→ Task description:
Copy out the data below from the line containing "Build this scene in Blender. Output only the Python script. The" to the line containing "SC.view_settings.exposure = 0.38;", both lines included, with all images left out.

→ Records with scene code:
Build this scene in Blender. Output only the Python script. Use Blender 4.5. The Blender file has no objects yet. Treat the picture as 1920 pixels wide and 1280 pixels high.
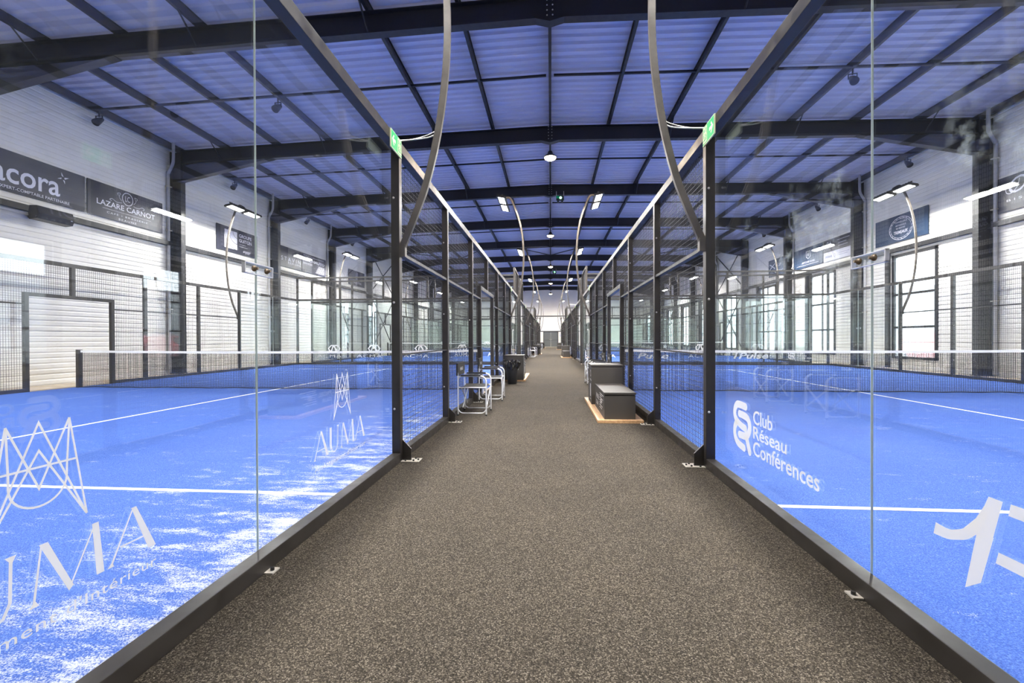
import bpy, bmesh, math, random
from mathutils import Vector, Matrix
random.seed(7)
sc = bpy.context.scene
COL = sc.collection

# ------------------------------------------------------------------ helpers
def link(o, parent=None):
    COL.objects.link(o)
    if parent is not None: o.parent = parent
    return o

def tag(o, label=None, cat=None, group=None, kind=None):
    if label: o['label'] = label
    if cat: o['category'] = cat
    if group: o['group'] = group
    if kind: o['kind'] = kind
    return o

def empty(name, loc=(0, 0, 0), rz=0.0):
    o = bpy.data.objects.new(name, None)
    o.location = loc; o.rotation_euler = (0, 0, rz); o.empty_display_size = .1
    return link(o)

def copy_tree(o, parent=None):
    c = o.copy(); COL.objects.link(c)
    if parent is not None: c.parent = parent
    for ch in [x for x in bpy.data.objects if x.parent == o]:
        copy_tree(ch, c)
    return c

class MB:
    """collects shapes of ONE mesh"""
    def __init__(s): s.v = []; s.f = []; s.sm = []
    def add(s, vs, fs, smooth=False):
        n = len(s.v); s.v.extend([tuple(p) for p in vs])
        for f in fs: s.f.append(tuple(i + n for i in f)); s.sm.append(smooth)
        return s
    def box(s, a, b):
        x0, y0, z0 = a; x1, y1, z1 = b
        return s.add([(x0,y0,z0),(x1,y0,z0),(x1,y1,z0),(x0,y1,z0),(x0,y0,z1),(x1,y0,z1),(x1,y1,z1),(x0,y1,z1)],
                     [(0,3,2,1),(4,5,6,7),(0,1,5,4),(1,2,6,5),(2,3,7,6),(3,0,4,7)])
    def bbox(s, a, b, c=.004):
        """box with chamfered edges"""
        bm = bmesh.new(); bmesh.ops.create_cube(bm, size=1)
        sx, sy, sz = b[0]-a[0], b[1]-a[1], b[2]-a[2]
        for v in bm.verts:
            v.co = Vector(((v.co.x+.5)*sx+a[0], (v.co.y+.5)*sy+a[1], (v.co.z+.5)*sz+a[2]))
        bmesh.ops.bevel(bm, geom=list(bm.edges), offset=c, segments=2, profile=.7, affect='EDGES')
        bm.verts.index_update()
        s.add([v.co[:] for v in bm.verts], [[v.index for v in f.verts] for f in bm.faces]); bm.free()
        return s
    def poly(s, pts): return s.add(pts, [tuple(range(len(pts)))])
    def tube(s, pts, r, n=8, caps=True, closed=False):
        pts = [Vector(p) for p in pts]; m = len(pts); rings = []
        prev = None
        for i, p in enumerate(pts):
            if closed: t = pts[(i+1) % m] - pts[i-1]
            else: t = pts[min(i+1, m-1)] - pts[max(i-1, 0)]
            t.normalize()
            if prev is None:
                a = Vector((0,0,1)) if abs(t.z) < .9 else Vector((1,0,0))
                u = t.cross(a).normalized()
            else:
                u = (prev - t*prev.dot(t)).normalized()
            prev = u; w = t.cross(u)
            rr = r[i] if isinstance(r, (list, tuple)) else r
            rings.append([p + (u*math.cos(2*math.pi*k/n) + w*math.sin(2*math.pi*k/n))*rr for k in range(n)])
        vs = [q for ring in rings for q in ring]; fs = []
        for i in range(m if closed else m-1):
            j = (i+1) % m
            for k in range(n):
                fs.append((i*n+k, i*n+(k+1) % n, j*n+(k+1) % n, j*n+k))
        s.add(vs, fs, True)
        if caps and not closed:
            s.add(rings[0], [tuple(range(n))]); s.add(rings[-1], [tuple(range(n))])
        return s
    def cyl(s, a, b, r, n=12, r2=None): return s.tube([a, b], [r, r if r2 is None else r2], n)
    def dome(s, c, axis, r, n=10):
        a = Vector(axis).normalized(); c = Vector(c)
        return s.tube([c, c+a*r*.35, c+a*r*.6, c+a*r*.72], [r, r*.9, r*.6, r*.15], n)
    def build(s, name, mat, parent=None, loc=None):
        me = bpy.data.meshes.new(name); me.from_pydata(s.v, [], s.f)
        me.polygons.foreach_set('use_smooth', s.sm); me.update()
        if mat: me.materials.append(mat)
        o = bpy.data.objects.new(name, me)
        if loc: o.location = loc
        return link(o, parent)

def place(name, me, parent, loc=(0,0,0), rot=(0,0,0), scale=(1,1,1)):
    o = bpy.data.objects.new(name, me); o.location = loc; o.rotation_euler = rot; o.scale = scale
    return link(o, parent)

# ------------------------------------------------------------------ materials
def mat(name, col=(.5,.5,.5), rough=.5, metal=0.0, emit=None, es=0.0, spec=None):
    m = bpy.data.materials.new(name); m.use_nodes = True
    b = m.node_tree.nodes['Principled BSDF']
    b.inputs['Base Color'].default_value = (*col, 1); b.inputs['Roughness'].default_value = rough
    b.inputs['Metallic'].default_value = metal
    if spec is not None: b.inputs['Specular IOR Level'].default_value = spec
    if emit: b.inputs['Emission Color'].default_value = (*emit, 1); b.inputs['Emission Strength'].default_value = es
    return m
def nodes(m): return m.node_tree.nodes, m.node_tree.links, m.node_tree.nodes['Principled BSDF']
def nd(N, t, **kw):
    n = N.new(t)
    for k, v in kw.items(): setattr(n, k, v)
    return n
def noise(N, L, scale, detail=4, vec=None, rough=.55):
    n = N.new('ShaderNodeTexNoise'); n.inputs['Scale'].default_value = scale
    n.inputs['Detail'].default_value = detail; n.inputs['Roughness'].default_value = rough
    if vec is not None: L.new(vec, n.inputs['Vector'])
    return n
def ramp(N, L, src, stops, interp='LINEAR'):
    r = N.new('ShaderNodeValToRGB'); r.color_ramp.interpolation = interp
    e = r.color_ramp.elements
    while len(e) < len(stops): e.new(.5)
    for i, (p, c) in enumerate(stops): e[i].position = p; e[i].color = (*c, 1) if len(c) == 3 else c
    L.new(src, r.inputs['Fac']); return r
def bump(N, L, b, h, strength, dist=.01):
    n = N.new('ShaderNodeBump'); n.inputs['Strength'].default_value = strength; n.inputs['Distance'].default_value = dist
    L.new(h, n.inputs['Height']); L.new(n.outputs['Normal'], b.inputs['Normal'])
def mathn(N, L, op, a, b=None, c=None, clamp=False):
    n = N.new('ShaderNodeMath'); n.operation = op; n.use_clamp = clamp
    for i, x in enumerate((a, b, c)):
        if x is None: continue
        if isinstance(x, (int, float)): n.inputs[i].default_value = x
        else: L.new(x, n.inputs[i])
    return n.outputs[0]
def mapping(N, L, vec, scale=(1,1,1), rot=(0,0,0)):
    n = N.new('ShaderNodeMapping'); n.inputs['Scale'].default_value = scale; n.inputs['Rotation'].default_value = rot
    L.new(vec, n.inputs['Vector']); return n.outputs[0]

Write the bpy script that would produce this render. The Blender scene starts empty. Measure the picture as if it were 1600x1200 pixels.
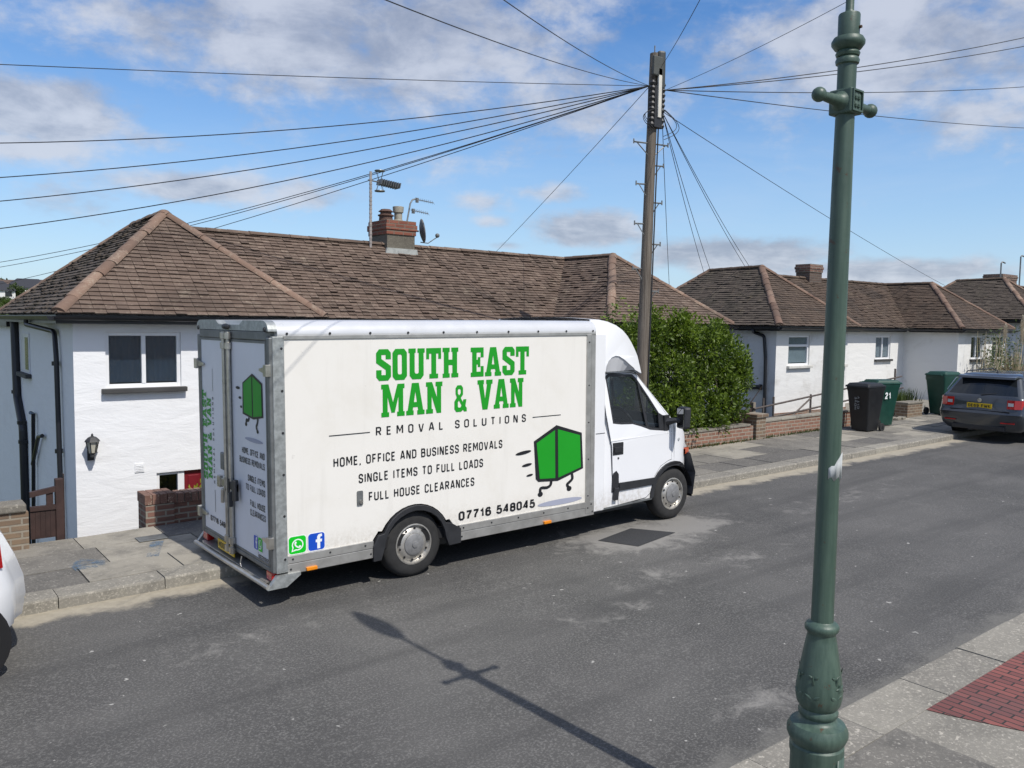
import bpy, bmesh, math, random
from mathutils import Vector, Matrix
from mathutils.geometry import tessellate_polygon
random.seed(7)
sc = bpy.context.scene
COL = sc.collection
S = 0.013                                   # the street climbs 1.3 % towards +X
# ------------------------------------------------------------------ camera
CAMPOS = Vector((-2.99836, -7.30489, 2.67146))
CR = Vector((0.7861807, -0.6178391, 0.0139576)); CU = Vector((0.0332046, 0.0647828, 0.9973468)); CF = Vector((0.6171041, 0.7836313, -0.0714461))
FPX = 1300.43
cam = bpy.data.cameras.new('camera'); camo = bpy.data.objects.new('camera', cam); COL.objects.link(camo)
camo.matrix_world = Matrix(((CR.x, CU.x, -CF.x, CAMPOS.x), (CR.y, CU.y, -CF.y, CAMPOS.y), (CR.z, CU.z, -CF.z, CAMPOS.z), (0, 0, 0, 1)))
cam.sensor_width = 36; cam.lens = FPX / 1600 * 36; cam.clip_start = .05; cam.clip_end = 3000
sc.camera = camo
def ray(px, py): return CR * ((px - 800) / FPX) - CU * ((py - 600) / FPX) + CF
def onY(px, py, Y): d = ray(px, py); return CAMPOS + d * ((Y - CAMPOS.y) / d.y)
def onX(px, py, X): d = ray(px, py); return CAMPOS + d * ((X - CAMPOS.x) / d.x)
def g(x): return S * x
# ------------------------------------------------------------------ sun, sky, exposure
SUN_EL, SUN_DIR = math.radians(53), Vector((0.05, -1, 0)).normalized()
to_sun = SUN_DIR * math.cos(SUN_EL) + Vector((0, 0, math.sin(SUN_EL)))
sun = bpy.data.lights.new('sun', 'SUN'); suno = bpy.data.objects.new('sun', sun); COL.objects.link(suno)
sun.energy = 4.25; sun.angle = math.radians(.53); sun.color = (1, .95, .88)
suno.rotation_euler = to_sun.to_track_quat('Z', 'Y').to_euler(); suno.location = (0, -20, 40)
sc.view_settings.view_transform = 'Standard'; sc.view_settings.look = 'None'; sc.view_settings.gamma = 1; sc.view_settings.exposure = 0.0
SKY_STR = 0.15

class NT:
    def __init__(s, tree): s.t = tree
    def n(s, typ, ins=None, **kw):
        nd = s.t.nodes.new(typ)
        for k, v in kw.items(): setattr(nd, k, v)
        for k, v in (ins or {}).items(): s.set(nd.inputs[k], v)
        return nd
    def set(s, sock, v):
        if isinstance(v, bpy.types.NodeSocket): s.t.links.new(v, sock)
        elif isinstance(v, bpy.types.Node): s.t.links.new(v.outputs[0], sock)
        else:
            if sock.type == 'RGBA' and len(v) == 3: v = (*v, 1)
            sock.default_value = v
    def m(s, op, a, b=0.0, c=None, clamp=False):
        nd = s.t.nodes.new('ShaderNodeMath'); nd.operation = op; nd.use_clamp = clamp
        s.set(nd.inputs[0], a); s.set(nd.inputs[1], b)
        if c is not None: s.set(nd.inputs[2], c)
        return nd.outputs[0]
    def mix(s, f, a, b):
        nd = s.t.nodes.new('ShaderNodeMix'); nd.data_type = 'RGBA'
        s.set(nd.inputs[0], f); s.set(nd.inputs[6], a); s.set(nd.inputs[7], b); return nd.outputs[2]
    def ramp(s, f, lo, hi):
        nd = s.t.nodes.new('ShaderNodeMapRange'); nd.interpolation_type = 'SMOOTHSTEP'
        s.set(nd.inputs[0], f); nd.inputs[1].default_value = lo; nd.inputs[2].default_value = hi; return nd.outputs[0]
    def noise(s, vec, scale, detail=4, rough=.55, dist=0):
        nd = s.t.nodes.new('ShaderNodeTexNoise'); s.set(nd.inputs['Vector'], vec)
        nd.inputs['Scale'].default_value = scale; nd.inputs['Detail'].default_value = detail; nd.inputs['Roughness'].default_value = rough; nd.inputs['Distortion'].default_value = dist
        return nd.outputs['Fac']
    def sep(s, v): nd = s.n('ShaderNodeSeparateXYZ', {0: v}); return nd.outputs

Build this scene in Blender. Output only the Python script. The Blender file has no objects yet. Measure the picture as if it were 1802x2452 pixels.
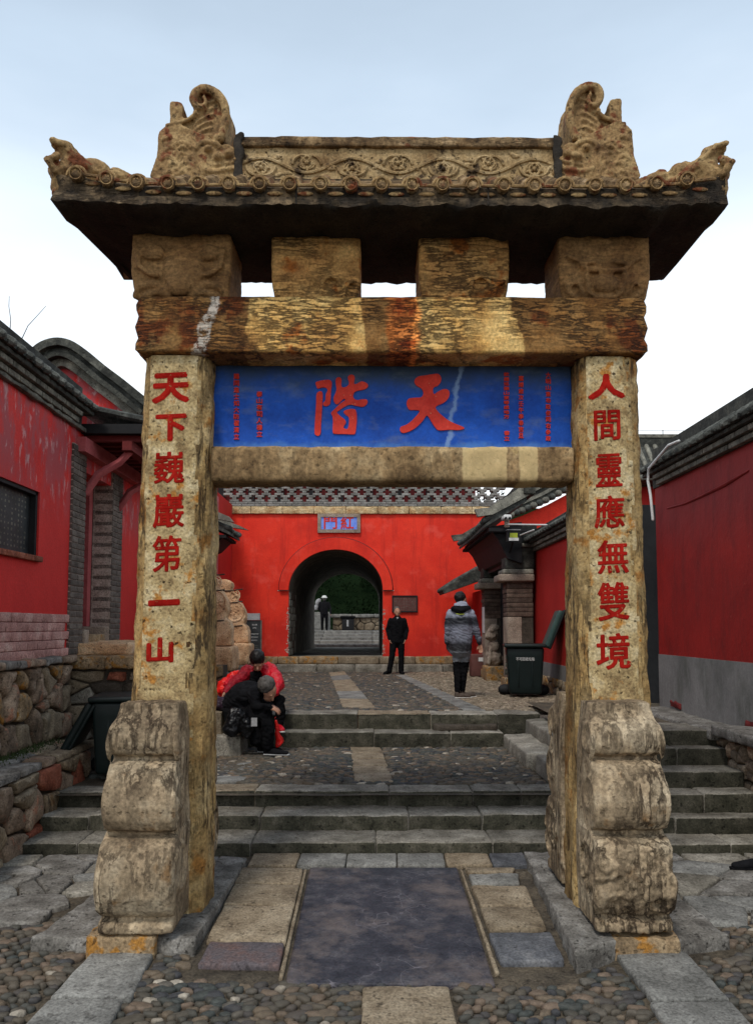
import bpy, bmesh, math, random
from mathutils import Vector, noise, Matrix, Euler
random.seed(7)
R = math.radians
SC = bpy.context.scene
COL = SC.collection

# ------------------------------------------------------------------ camera, world, sun
FOC, PITCH, YAW, CZ = 1839.0, R(4.0), math.atan(15/1839), 2.1
cam_d = bpy.data.cameras.new('camera'); cam = bpy.data.objects.new('camera', cam_d); COL.objects.link(cam)
cam.location = (0, 0, CZ); cam.rotation_euler = Euler((R(90)+PITCH, 0, -YAW), 'XYZ')
cam_d.sensor_fit = 'VERTICAL'; cam_d.sensor_height = 36; cam_d.lens = FOC/2452*36
PYc = 1500-FOC*math.tan(PITCH)
cam_d.shift_y = (PYc-1226)/2452
cam_d.clip_end = 2000; cam_d.clip_start = 0.05
SC.camera = cam
SC.view_settings.view_transform = 'Standard'; SC.view_settings.look = 'None'
SC.view_settings.exposure = 0.38; SC.view_settings.gamma = 1; SC.view_settings.use_curve_mapping = False

SUN_EL, SUN_AZ = R(57), R(202)     # high, behind the camera, a little to the left
W = bpy.data.worlds.new('World'); SC.world = W; W.use_nodes = True
nt = W.node_tree; nt.nodes.clear()
def wn(t, **k):
    n = nt.nodes.new(t)
    for a, b in k.items(): setattr(n, a, b)
    return n
sky = wn('ShaderNodeTexSky', sky_type='NISHITA', sun_disc=False, sun_elevation=SUN_EL, sun_rotation=SUN_AZ, air_density=1.2, dust_density=3.0)
tc = wn('ShaderNodeTexCoord'); sep = wn('ShaderNodeSeparateXYZ')
nt.links.new(tc.outputs['Generated'], sep.inputs[0])
rp = wn('ShaderNodeValToRGB'); rp.color_ramp.elements[0].position = 0.0
e = rp.color_ramp.elements
e[0].color = (0.93, 0.94, 0.95, 1); e[1].position = 0.9; e[1].color = (0.25, 0.31, 0.38, 1)
for p, c in ((0.28, (0.93, 0.96, 0.98, 1)), (0.44, (0.70, 0.79, 0.88, 1)), (0.60, (0.47, 0.57, 0.68, 1)), (0.75, (0.34, 0.42, 0.51, 1))):
    q = e.new(p); q.color = c
cn = wn('ShaderNodeTexNoise'); cn.inputs['Scale'].default_value = 2.2; cn.inputs['Detail'].default_value = 5; cn.inputs['Roughness'].default_value = .5
mp = wn('ShaderNodeMapping'); mp.inputs['Scale'].default_value = (1, 1, 3.5)
nt.links.new(tc.outputs['Generated'], mp.inputs[0]); nt.links.new(mp.outputs[0], cn.inputs[0])
mr = wn('ShaderNodeMapRange'); mr.inputs[1].default_value = .3; mr.inputs[2].default_value = .7; mr.inputs[3].default_value = -.05; mr.inputs[4].default_value = .05
nt.links.new(cn.outputs[0], mr.inputs[0])
ad = wn('ShaderNodeMath', operation='ADD'); nt.links.new(sep.outputs[2], ad.inputs[0]); nt.links.new(mr.outputs[0], ad.inputs[1])
nt.links.new(ad.outputs[0], rp.inputs[0])
sc = wn('ShaderNodeMix', data_type='RGBA', blend_type='MULTIPLY'); sc.inputs[0].default_value = 1
nt.links.new(rp.outputs[0], sc.inputs[6]); sc.inputs[7].default_value = (11.5, 11.5, 11.5, 1)
mx = wn('ShaderNodeMix', data_type='RGBA'); mx.inputs[0].default_value = 0.85
nt.links.new(sky.outputs[0], mx.inputs[6]); nt.links.new(sc.outputs[2], mx.inputs[7])
bg = wn('ShaderNodeBackground'); bg.inputs[1].default_value = 0.1
wo = wn('ShaderNodeOutputWorld')
nt.links.new(mx.outputs[2], bg.inputs[0]); nt.links.new(bg.outputs[0], wo.inputs[0])

sun_d = bpy.data.lights.new('sun', 'SUN'); sun_d.energy = 1.5; sun_d.angle = R(11); sun_d.color = (1, .95, .88)
sun = bpy.data.objects.new('sun', sun_d); COL.objects.link(sun)
# direction towards the sun
sd = Vector((math.sin(SUN_AZ)*math.cos(SUN_EL), math.cos(SUN_AZ)*math.cos(SUN_EL), math.sin(SUN_EL)))
sun.rotation_euler = sd.to_track_quat('Z', 'Y').to_euler(); sun.location = (0, -5, 12)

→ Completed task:
Build this scene in Blender. Output only the Python script. The Blender file has no objects yet. Measure the picture as if it were 1802x2452 pixels.
import bpy, bmesh, math, random
from mathutils import Vector, noise, Matrix, Euler
random.seed(7)
R = math.radians
SC = bpy.context.scene
COL = SC.collection

# ------------------------------------------------------------------ camera, world, sun
FOC, PITCH, YAW, CZ = 1839.0, R(4.0), math.atan(15/1839), 2.1
cam_d = bpy.data.cameras.new('camera'); cam = bpy.data.objects.new('camera', cam_d); COL.objects.link(cam)
cam.location = (0, 0, CZ); cam.rotation_euler = Euler((R(90)+PITCH, 0, -YAW), 'XYZ')
cam_d.sensor_fit = 'VERTICAL'; cam_d.sensor_height = 36; cam_d.lens = FOC/2452*36
PYc = 1500-FOC*math.tan(PITCH)
cam_d.shift_y = (PYc-1226)/2452
cam_d.clip_end = 2000; cam_d.clip_start = 0.05
SC.camera = cam
SC.view_settings.view_transform = 'Standard'; SC.view_settings.look = 'None'
SC.view_settings.exposure = 0.38; SC.view_settings.gamma = 1; SC.view_settings.use_curve_mapping = False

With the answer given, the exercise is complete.